Benim için en önemli hatıra bir maç önce 100'üncü millî maçıma çıktığım andı. Necla Hoca 100 numaralı formayı getirdi ve bana verdi, sarıldı, "Seninle gurur duyuyorum" dedi. Bu benim için çok özeldi, 100 kere millî formayı giymek, o armayı taşımak, o marşı okumak çok özel ve güzeldi. 100 kez millî formayı giymek hedeflerimin arasındaydı. Çok mutlu ve gururluyum.

Futbolla ilgilenen çocuk ve genç bayan sporcularımıza neler tavsiye edersin?

Bundan on yıl öncesine kadar kadınların futbolu bu kadar gelişmemişti. Türkiye Futbol Federasyonu bu anlamda çok büyük destek veriyor.

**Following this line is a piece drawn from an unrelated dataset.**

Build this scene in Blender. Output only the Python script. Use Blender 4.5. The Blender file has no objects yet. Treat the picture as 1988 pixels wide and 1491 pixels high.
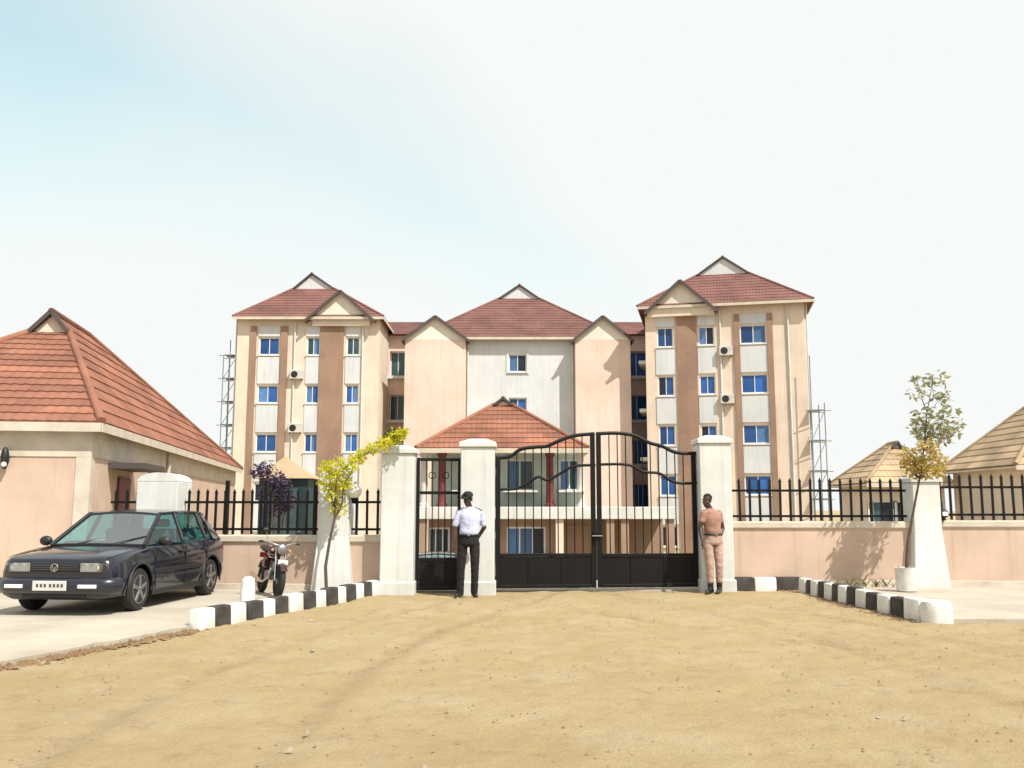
import bpy, bmesh, math, random
from mathutils import Vector, Matrix, noise
random.seed(11)
R = math.radians
sc = bpy.context.scene
COL = sc.collection
# ------------------------------------------------------------------ camera, sky, sun, exposure
F, CX, CY, H = 1800.0, 994.0, 745.5, 1.5
TILT = math.atan(241 / F)
cam = bpy.data.cameras.new('camera'); camo = bpy.data.objects.new('camera', cam); COL.objects.link(camo)
cam.sensor_width = 36; cam.lens = F / 1988 * 36; cam.clip_start = 0.1; cam.clip_end = 3000
camo.location = (0, 0, H); camo.rotation_euler = (math.pi / 2 + TILT, 0, 0)
sc.camera = camo
SUN_EL, SUN_DIR = 52, Vector((0.64, -0.66, 0))
az = math.atan2(SUN_DIR.x, SUN_DIR.y)
w = bpy.data.worlds.new('World'); sc.world = w; w.use_nodes = True
nt = w.node_tree; bg = nt.nodes['Background']
sky = nt.nodes.new('ShaderNodeTexSky'); sky.sky_type = 'NISHITA'; sky.sun_disc = False
sky.sun_elevation = R(SUN_EL); sky.sun_rotation = az; sky.altitude = 300
sky.air_density = 1.0; sky.dust_density = 2.0; sky.ozone_density = .6
# thin bright haze veil over the blue: denser towards the sun and towards the horizon
d = SUN_DIR.normalized() * math.cos(R(SUN_EL)) + Vector((0, 0, math.sin(R(SUN_EL))))
def wn(t, **k):
    n = nt.nodes.new(t)
    for a, v in k.items(): setattr(n, a, v)
    return n
tc = wn('ShaderNodeTexCoord'); dp = wn('ShaderNodeVectorMath', operation='DOT_PRODUCT'); dp.inputs[1].default_value = d
nt.links.new(tc.outputs['Generated'], dp.inputs[0])
m1 = wn('ShaderNodeMapRange'); nt.links.new(dp.outputs['Value'], m1.inputs[0]); m1.inputs[1].default_value = -.20; m1.inputs[2].default_value = .06; m1.inputs[3].default_value = .0
sx = wn('ShaderNodeSeparateXYZ'); nt.links.new(tc.outputs['Generated'], sx.inputs[0])
m2 = wn('ShaderNodeMapRange'); nt.links.new(sx.outputs[2], m2.inputs[0]); m2.inputs[1].default_value = .52; m2.inputs[2].default_value = .20; m2.inputs[3].default_value = .0; m2.inputs[4].default_value = .78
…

Başta Federasyon Başkanımız Nihat Özdemir olmak üzere Futbol Gelişim Direktörü Oğuz Çetin, kulüplerde Beşiktaş Başkanı Ahmet Nur Çebi ve eşi Berna Çebi'nin destekleri çok büyük ve aynı zamanda sponsorlar da bu işin içine girmeye başladı. Eskiden olsa çok zordu artık bu iş değişiyor, gelişiyor, ilerliyor. Eğer böyle bir niyetleri varsa şimdi gençlerin önünde örnekler var, biz varız, bizleri rol model olarak alabilirler. Biz örnek olabilmek için çok çalışıyoruz. Gerek saha içerisinde gerekse dışarıda karakterimizle elimizden geleni yapıyoruz. Asla pes etmesinler, onlar da bu işi daha üst seviyelere taşıyacaklardır. Asla hayallerinden vazgeçmesinler.

Futbolculuk dönemini kapattıktan sonra ne yapmayı planlıyorsun?

Ben normalde teknik direktör olmak istiyordum, ilk hayalim oydu. O yüzden UEFA B Lisansı aldım. Sonrasında bu işin yöneticilik kısmına geçersem bir şeyleri daha çabuk değiştiririm diye düşündüm. Kadın futbolunda değişmesi gereken çok şey olduğunu düşünüyordum o zamanlar. Bu yüzden Bahçeşehir Üniversitesi'nde yöneticilik dalında yüksek lisans yapmaya karar verdim. Ben bu işin ya yönetim kısmında olacağım ya teknik direktörlük kısmında olacağım ya da UEFA veya FIFA'da bir görev almak istiyorum.